NIGERIA: President Olusegun Obasanjo's ruling party made important gains as early results were released yesterday in Nigeria's first civilian-run parliamentary election in 20 years.
As the first results in Africa's biggest-ever election were announced, the head of Nigeria's electoral agency sought to play down the violence and fraud which marred polling in some regions.
"The reports that we have received from most parts of the country indicate that voting was for the most part peaceful ...Voting took place in over 95 per cent of areas," Mr Abel Guobadia told reporters.
Monitors agreed that voting passed off peacefully in most areas, but in the troubled southeast there were reports of widespread violence, intimidation and attempted ballot-rigging.
With 24 of 360 seats in the House of Representatives and four of 109 senatorial districts having been declared by 5 p.m. (1600 GMT), it was too early to estimate the result or the turnout on a national level.
However, Mr Obasanjo's People's Democratic Party (PDP) had a good start, winning 20 of the lower house seats and all but one of the senatorial battles.
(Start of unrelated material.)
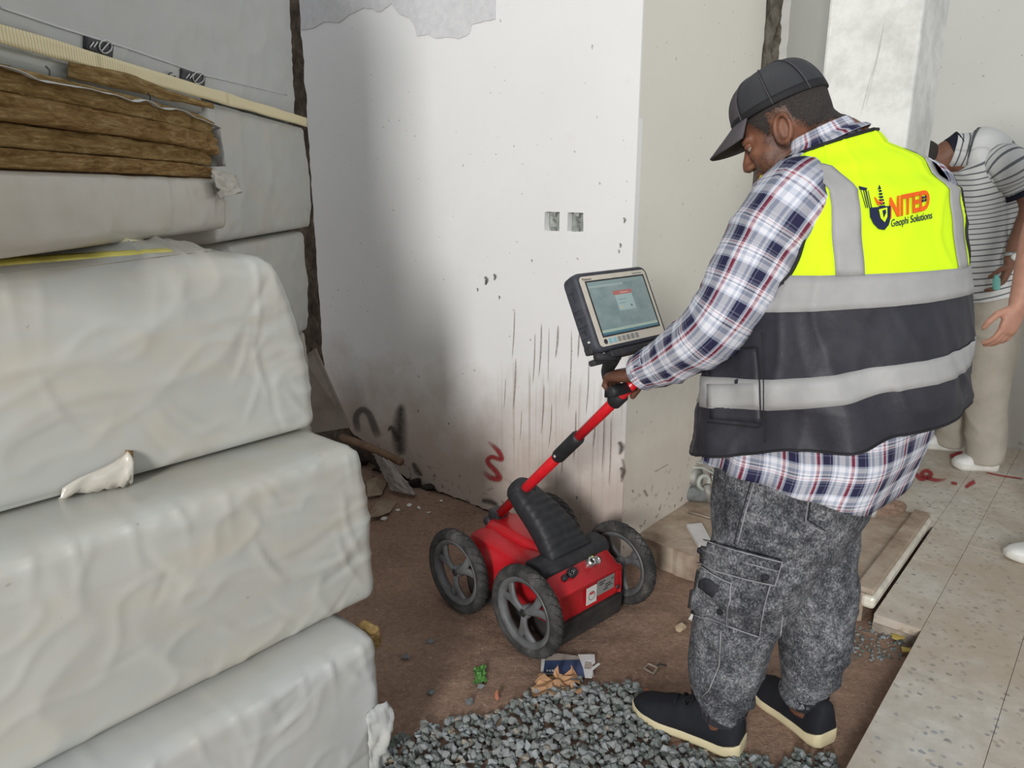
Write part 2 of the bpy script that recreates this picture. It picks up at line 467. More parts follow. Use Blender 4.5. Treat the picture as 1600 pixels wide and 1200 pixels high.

It was also making inroads into opposition-held regions of the south-west.
His party was polling 53.95 per cent of votes cast in declared House of Representatives constituencies, twice as high a share of the vote as any of the 29 trailing parties, with 8 per cent of registered voters accounted for.
If the PDP continues to do well in the remaining seats it will provide a springboard for Mr Obasanjo's own re-election bid next Saturday, when Nigeria's presidential and state governorship elections are held.
The elections are seen as the first key test of what Nigerians still call their "democratic experiment".